RESPONDED TO AN ‘AMBUSH’

But at a news conference after the preliminary investigation was completed, Mitzna said a company of 30 border police officers was forced to fire at village residents, after "many residents, mostly youths, prepared an ambush against the border policemen, using exceptional force."

The officers used live ammunition, said Mitzna, after tear gas and rubber bullets failed to disperse the attackers.

Mitzna said that the army departed from a recent policy of not interfering in remote villages and initiated the raid on Nahalin, because residents there had been responsible for a number of firebomb and stone-throwing attacks on the Bethlehem-Hebron road and on the road leading to the nearby settlement of Hadar Beitar.

Reporters who managed to enter Nahalin, despite the curfew imposed by the army, reported that the village looked like the aftermath of a war battle: The streets were strewn with rocks and bloodstains covered the area outside the mosque, apparently the site of the clash between the youths and the security forces.

According to local residents, trouble began when a jeep-load of border police officers entered the village early Thursday morning, escorted by settlers, just as residents were eating breakfast before beginning their daytime Ramadan fast.

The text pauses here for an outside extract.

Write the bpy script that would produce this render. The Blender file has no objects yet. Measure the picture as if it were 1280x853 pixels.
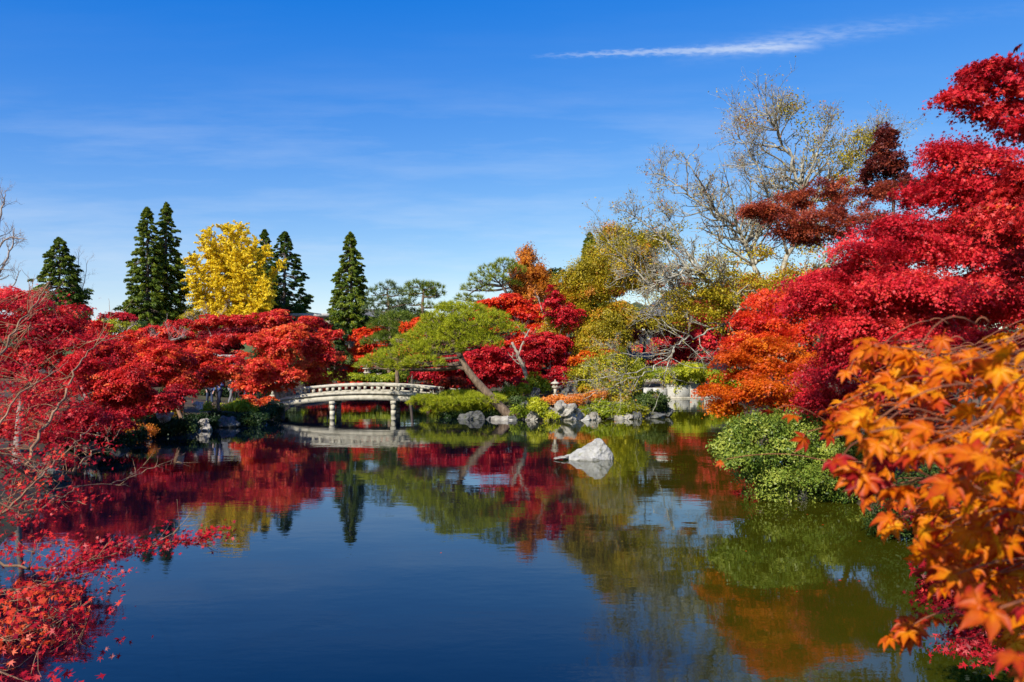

But Mitzna said that to the best of his knowledge, no Jewish civilians were on the scene during the incident.

Mitzna noted that Nahalin has been known as a "troublesome" village and that several of those killed and wounded were known as activists, among them members of the Moslem fundamentalist Hamas movement.

As soon as news of the clash spread to Bethlehem and neighboring villages, a general strike was called, and youths took to the street, sparking new clashes with the security forces.

The bloody confrontation in Nahalin wrapped up an exceptionally violent week, which began last Friday with riots on the Temple Mount and reached another climax two days later, when a still unidentified gunman shot to death an Arab man near Jaffa Gate in the Old City, wounding two others.